Goal of the exercise:
Write out again exactly the lines from the one containing "Reconstruct this image" through the one containing "except Exception as e: print(e)", both included, and omit the pictures.

Input records:
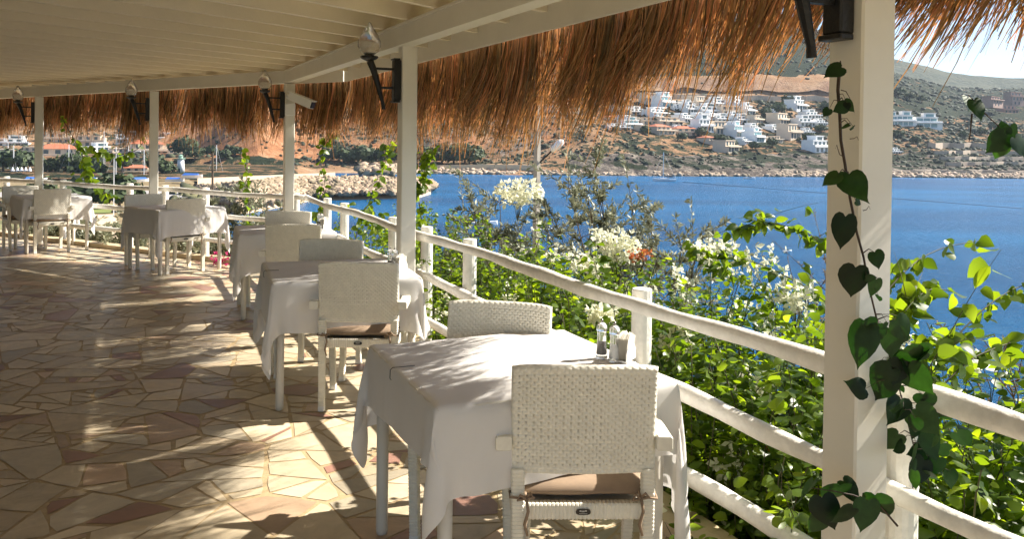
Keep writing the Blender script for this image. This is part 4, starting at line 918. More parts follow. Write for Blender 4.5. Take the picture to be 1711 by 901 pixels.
# olive tree and shrubs
def olive(name, lab, base, tops, seed, nsub, lsize=.055, dens=34, m='olive', tr=.03, cat='olive tree', group=None):
    r = np.random.default_rng(seed); base = np.array(base, float); root = empty(name, base); tag(root, lab, cat, group); pa = []; rd = []; LP = []; LA = []
    hub = np.array([0, 0, (np.mean([t[2] for t in tops])-base[2])*.45]); pa.append(np.array([(0, 0, -.05), hub*.5+r.normal(0, .04, 3)*[1, 1, 0], hub])); rd.append(tr)
    for tp in tops:
        e = np.array(tp)-base; L0 = np.linalg.norm(e-hub); mid = hub+(e-hub)*.5+np.array([0, 0, -.08*L0])
        K = 14; u = np.linspace(0, 1, K)[:, None]; p = (1-u)**2*hub+2*u*(1-u)*mid+u*u*e+r.normal(0, .012, (K, 3)).cumsum(0)*.6; pa.append(p); rd.append(tr*.35)
        for _ in range(nsub):
            a = r.integers(2, K); s = p[min(a, K-1)]; d = (e-hub)/L0*r.uniform(.6, 1.2)+r.normal(0, .6, 3); d[2] = abs(d[2])*.7+.15; d *= r.uniform(.10, .28)*L0**.4*1.0; q = np.array([s+d*w+np.array([0, 0, -.06*w*w]) for w in np.linspace(0, 1, 6)]); pa.append(q); rd.append(tr*.12)
            n = dens; t = r.uniform(.1, 1, n); idx = t*5; pos = np.stack([np.interp(idx, range(6), q[:, k]) for k in range(3)], 1); LP.append(pos); LA.append(d/np.linalg.norm(d)*.8+r.normal(0, .55, (n, 3)))
    tubes('branches', pa, rd, M['bark'], root, 5); LP = np.concatenate(LP); LA = np.concatenate(LA)
    scatter('leaves', NAR, LP, LA, r.normal(0, 1, LA.shape), lsize*r.uniform(.6, 1.2, len(LP)), M[m], root, seed=seed); return root
def tops(l, Y0, dY, r): return [at(x, y, Y=Y0+r.uniform(-dY, dY)) for x, y in l]
R9 = np.random.default_rng(9)
olive('olive_tree', 'silvery olive tree rising against the sea behind the blossoms', (1.4, 8.6, -3.6), tops([(998, 285), (950, 320), (920, 365), (1010, 350), (1060, 352), (1085, 345), (960, 380), (1030, 395), (930, 405), (1090, 410), (980, 330), (1140, 405), (1170, 402), (1000, 300)], 8.2, .5, R9), 3, 46, .07, 40)
olive('olive_tree', 'smaller olive tree with grey leaves left of the lamp pole', (-.1, 9.3, -3.6), tops([(775, 375), (800, 355), (840, 335), (850, 400), (820, 410), (770, 410), (740, 405), (870, 430), (810, 380)], 8.6, .5, R9), 4, 44, .07, 40)
olive('olive_tree', 'bushy olive tree behind the railing between corner post and fourth table', (-4.2, 13.6, -3.0), tops([(350, 345), (380, 335), (410, 345), (440, 350), (470, 350), (400, 380), (450, 385), (360, 385), (480, 380), (330, 370), (420, 330)], 12.6, .7, R9), 5, 40, .09, 34, group=None)
for j, (lab, X, Y, tp, n, seed) in enumerate([('low olive shrub under the railing behind the leftmost table', -7.8, 14.3, [(60, 375), (100, 380), (130, 370), (160, 378), (190, 385), (90, 400), (150, 400)], 26, 21), ('low olive shrub under the railing between the two left posts', -6.0, 13.3, [(200, 395), (235, 385), (170, 395), (280, 392), (310, 395), (225, 410), (300, 405)], 26, 22), ('olive shrub at the foot of the railing below the corner post', -3.6, 12.0, [(330, 405), (370, 398), (420, 395), (460, 400), (500, 405), (400, 420)], 26, 23)]):
    olive('olive_shrub', lab, (X, Y, float(near_z(np.array([X]), np.array([Y]))[0])), tops(tp, Y-.6, .4, R9), seed, n+10, .09, 34, cat='shrub', group='low olive shrubs')
olive('dry_shrub', 'dry brown twiggy shrub against the sea at the right edge', (3.1, 4.6, -1.9), tops([(1690, 600), (1640, 630), (1720, 590), (1750, 610), (1660, 610)], 4.4, .3, R9), 31, 26, .03, 20, m='dry', cat='shrub')
olive('dry_shrub', 'pale dry twiggy shrub against the sea just left of the near post', (2.4, 6.3, -1.9), tops([(1350, 470), (1375, 450), (1395, 480), (1330, 490), (1300, 500)], 5.6, .3, R9), 32, 26, .03, 14, m='dry', cat='shrub')

# ------------------------------------------------------------------ lamp pole, cables
pl = empty('street_lamp', (at(897, 300, Y=28)[0], 28, -14)); tag(pl, 'grey concrete street lamp pole with white lamp head against the bay', 'street lamp')
MB().tube([(0, 0, -2), (0, 0, 18.6)], [.17, .10], 4).build('pole', M['concrete'], pl)
ha = at(895, 278, Y=28)-np.array(pl.location); hb = at(922, 252, Y=28)-np.array(pl.location)
MB().tube([ha, (ha+hb)/2, hb], .03, 6).build('arm', M['black'], pl)
hd = at(940, 235, Y=28)-np.array(pl.location); hs = (hd-hb)
MB().tube([hb-hs*.05, hb+hs*.2, hb+hs*.6, hb+hs*.95, hb+hs*1.05], [.04, .11, .13, .10, .04], 10).build('lamp_head', M['plastic'], pl, True)
def cable(name, lab, pts, rad):
    tag(MB().tube(pts, rad, 5).build(name, M['cable'], None, True), lab, 'cable')
cable('overhead_cable', 'thin overhead cable crossing the bay from the yacht to the right edge', [at(1140+i*60, 304+4.7*i, Y=60-1.2*i) for i in range(12)], .011)

# ------------------------------------------------------------------ boats
def sailboat(loc, rz, L_, mast, lab, canvas='blue'):
    root = empty('sailing_yacht', loc, rz); tag(root, lab, 'yacht', 'moored sailing yachts'); h = MB(); prof = [(-.5, .10, .09), (-.3, .14, .085), (0, .155, .085), (.25, .11, .095), (.42, .045, .105), (.5, .004, .115)]
    V = []; 
    for x, w, z in prof: V += [(x*L_, -w*L_, z*L_), (x*L_, -w*.7*L_, -.01*L_), (x*L_, w*.7*L_, -.01*L_), (x*L_, w*L_, z*L_)]
    Fc = [(i*4+k, (i+1)*4+k, (i+1)*4+k+1, i*4+k+1) for i in range(5) for k in range(3)]+[(i*4+3, (i+1)*4+3, (i+1)*4, i*4) for i in range(5)]+[(0, 1, 2, 3)]
    h.add(V, Fc); h.build('hull', M['hull'], root); MB().box(-.2*L_, .18*L_, -.07*L_, .07*L_, .085*L_, .135*L_, .01*L_).build('cabin', M['hull'], root)
    MB().box(-.42*L_, -.12*L_, -.08*L_, .08*L_, .15*L_, .17*L_).build('bimini', M[canvas], root)
    MB().tube([(.05*L_, 0, .1*L_), (.05*L_, 0, mast)], .2, 6).build('mast', M['hull'], root)
    MB().tube([(.05*L_, 0, .2*L_), (-.36*L_, 0, .2*L_)], L_*.013, 6).build('boom', M[canvas], root)
    MB().tube([(.05*L_, 0, mast*.97), (.49*L_, 0, .12*L_)], .035, 4).tube([(.05*L_, 0, mast*.97), (-.48*L_, 0, .12*L_)], .03, 4).build('stays', M['hull'], root); return root
q = at(1110, 303, z=ZS); sailboat((q[0], q[1], ZS+.2), math.pi-.15, 14, 17.5, 'white sailing yacht moored alone in the open bay', 'teak')
HB = [(12, 292, 26, 'leftmost'), (22, 296, 24, 'second from left'), (113, 297, 25, 'standing just right of the leftmost post'), (173, 292, 36, 'tallest mast, between the two left posts'), (192, 300, 24, 'left of the grey lamp post'), (213, 296, 34, 'right of the tall mast'), (240, 300, 22, 'just left of the second post'), (360, 296, 26, 'left of the boulders near the utility pole')]
for x, y, mh, w_ in HB:
    D = (EYE-ZS)*F/(y-at(x, 0, Y=1)[2]*0-(229+.013*x)); p = at(x, y, Y=D); sailboat((p[0], D, ZS+1.6 if False else p[2]), random.uniform(-1, 1), 10, mh*.72, 'moored harbour yacht with bare white mast, %s' % w_)
def motorboat(x, y, lab, L_=6.5, rz=.3):
    p = at(x, y, z=ZS); root = empty('motorboat', (p[0], p[1], ZS+.05), rz); tag(root, lab, 'boat', 'small motorboats')
    V = []
    for a, w, z in ((-.5, .16, .10), (-.2, .18, .10), (.15, .16, .12), (.4, .07, .15), (.5, .005, .17)): V += [(a*L_, -w*L_, z*L_), (a*L_, -w*.6*L_, -.02*L_), (a*L_, w*.6*L_, -.02*L_), (a*L_, w*L_, z*L_)]
    MB().add(V, [(i*4+k, (i+1)*4+k, (i+1)*4+k+1, i*4+k+1) for i in range(4) for k in range(3)]+[(i*4+3, (i+1)*4+3, (i+1)*4, i*4) for i in range(4)]+[(0, 1, 2, 3)]).build('hull', M['hull'], root)
    MB().add([(-.02*L_, -.1*L_, .11*L_), (.2*L_, -.07*L_, .12*L_), (.2*L_, .07*L_, .12*L_), (-.02*L_, .1*L_, .11*L_), (-.05*L_, -.09*L_, .22*L_), (.07*L_, -.07*L_, .22*L_), (.07*L_, .07*L_, .22*L_), (-.05*L_, .09*L_, .22*L_)], [(4, 5, 6, 7), (0, 1, 5, 4), (1, 2, 6, 5), (2, 3, 7, 6), (3, 0, 4, 7)]).build('windscreen', M['pane'], root)
motorboat(810, 376, 'small white motorboat glimpsed between the olive trees', 7, .2); motorboat(912, 388, 'small white motorboat just right of the lamp pole', 7, .1); motorboat(1252, 299, 'tiny white motorboat near the far shore left of the near post', 8, 0)
motorboat(1316, 421, 'tiny white buoy boat on the open sea above the upper rail', 2.2, .4)

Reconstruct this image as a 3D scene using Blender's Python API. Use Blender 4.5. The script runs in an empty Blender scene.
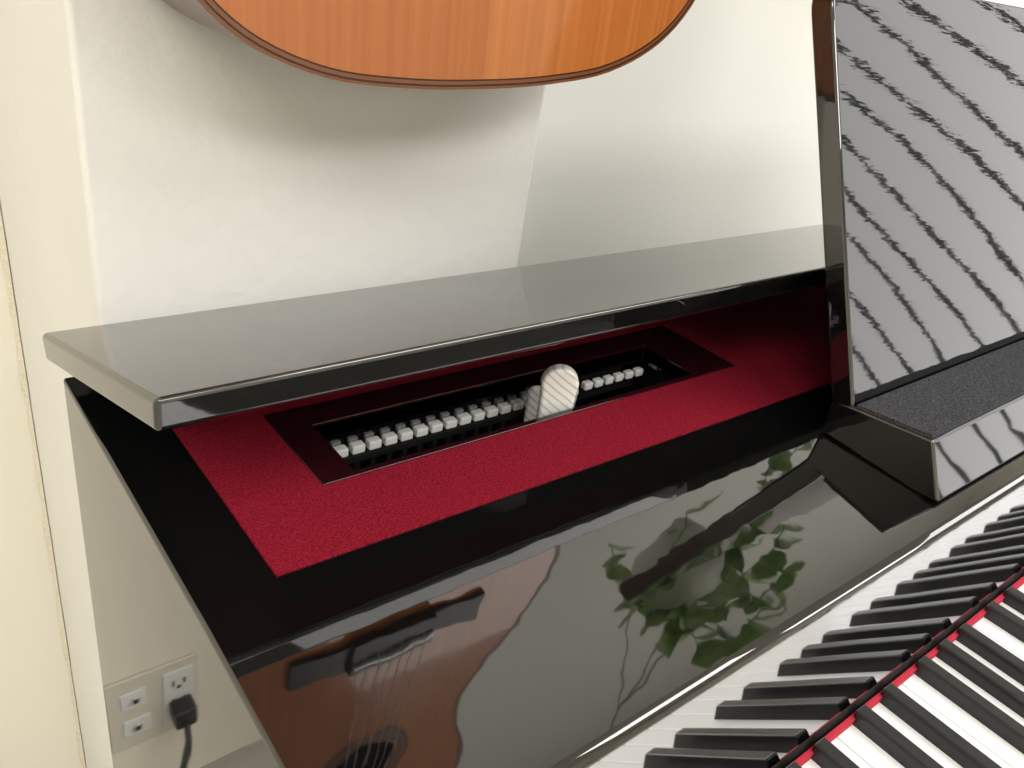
import bpy, bmesh, math, random
from mathutils import Vector, Matrix
random.seed(4)
CZ=1.12
S=bpy.context.scene
try:
    S.view_settings.view_transform='Standard'
except Exception as e: print(e)

# ---------------- materials ----------------
def mat(name,col,rough=.5,metal=0,coat=0,spec=.5,ior=1.5):
    m=bpy.data.materials.new(name); m.use_nodes=True
    b=m.node_tree.nodes['Principled BSDF']
    b.inputs['Base Color'].default_value=(*col,1); b.inputs['Roughness'].default_value=rough
    b.inputs['Metallic'].default_value=metal; b.inputs['Coat Weight'].default_value=coat
    b.inputs['Specular IOR Level'].default_value=spec; b.inputs['IOR'].default_value=ior
    return m
def nd(m,t,**k):
    n=m.node_tree.nodes.new(t)
    for a,v in k.items(): setattr(n,a,v)
    return n
def bsdf(m): return m.node_tree.nodes['Principled BSDF']
def lk(m,a,b): m.node_tree.links.new(a,b)
def bump(m,scale,strength,dist=.001,detail=4,sc=None,rot=None):
    tc=nd(m,'ShaderNodeTexCoord'); n=nd(m,'ShaderNodeTexNoise'); n.inputs['Scale'].default_value=scale
    n.inputs['Detail'].default_value=detail
    b=nd(m,'ShaderNodeBump'); b.inputs['Strength'].default_value=strength; b.inputs['Distance'].default_value=dist
    if sc:
        mp=nd(m,'ShaderNodeMapping'); mp.inputs['Scale'].default_value=sc
        if rot: mp.inputs['Rotation'].default_value=rot
        lk(m,tc.outputs['Object'],mp.inputs[0]); lk(m,mp.outputs[0],n.inputs['Vector'])
    else: lk(m,tc.outputs['Object'],n.inputs['Vector'])
    lk(m,n.outputs[0],b.inputs['Height']); lk(m,b.outputs[0],bsdf(m).inputs['Normal'])
    return n
def colvar(m,c1,c2,scale,sc=(1,1,1),detail=5):
    tc=nd(m,'ShaderNodeTexCoord'); mp=nd(m,'ShaderNodeMapping'); mp.inputs['Scale'].default_value=sc
    n=nd(m,'ShaderNodeTexNoise'); n.inputs['Scale'].default_value=scale; n.inputs['Detail'].default_value=detail
    r=nd(m,'ShaderNodeValToRGB'); r.color_ramp.elements[0].color=(*c1,1); r.color_ramp.elements[1].color=(*c2,1)
    r.color_ramp.elements[0].position=.35; r.color_ramp.elements[1].position=.65
    lk(m,tc.outputs['Object'],mp.inputs[0]); lk(m,mp.outputs[0],n.inputs['Vector']); lk(m,n.outputs[0],r.inputs[0])
    lk(m,r.outputs[0],bsdf(m).inputs['Base Color'])

M_black=mat('black_polyester',(.004,.004,.004),.03,ior=1.9); bump(M_black,14,.09,.002,1)
M_front=mat('black_polyester_front',(.003,.003,.003),.03,ior=2.0); bump(M_front,1,.075,.002,2,(30,30,60))
M_fall=mat('polished_fallboard_face',(.48,.48,.49),.03,metal=1); bump(M_fall,14,.04,.002,1)
M_desk=mat('music_desk_lacquer',(.004,.004,.004),.03,ior=1.85); bump(M_desk,1,.028,.0012,2,(40,30,200))
M_matte=mat('black_matte',(.006,.006,.006),.6)
M_int=mat('interior_black',(.004,.004,.004),.5)
M_red=mat('red_felt',(.2,.006,.02),.95,spec=.1)
def felt(m):
    tc=nd(m,'ShaderNodeTexCoord')
    mp=nd(m,'ShaderNodeMapping'); mp.inputs['Scale'].default_value=(800,1100,1); lk(m,tc.outputs['Object'],mp.inputs[0])
    n=nd(m,'ShaderNodeTexNoise'); n.inputs['Scale'].default_value=1; n.inputs['Detail'].default_value=1; lk(m,mp.outputs[0],n.inputs['Vector'])
    r=nd(m,'ShaderNodeValToRGB'); e=r.color_ramp.elements; e[0].position=.34; e[1].position=.66
    e[0].color=(.125,.003,.011,1); e[1].color=(.27,.010,.026,1)
    lk(m,n.outputs[0],r.inputs[0]); lk(m,r.outputs[0],bsdf(m).inputs['Base Color'])
    b=nd(m,'ShaderNodeBump'); b.inputs['Strength'].default_value=.8; b.inputs['Distance'].default_value=.0009
    lk(m,n.outputs[0],b.inputs['Height']); lk(m,b.outputs[0],bsdf(m).inputs['Normal'])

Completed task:
Reconstruct this image as a 3D scene using Blender's Python API. Use Blender 4.5. The script runs in an empty Blender scene.
import bpy, bmesh, math, random
from mathutils import Vector, Matrix
random.seed(4)
CZ=1.12
S=bpy.context.scene
try:
    S.view_settings.view_transform='Standard'
except Exception as e: print(e)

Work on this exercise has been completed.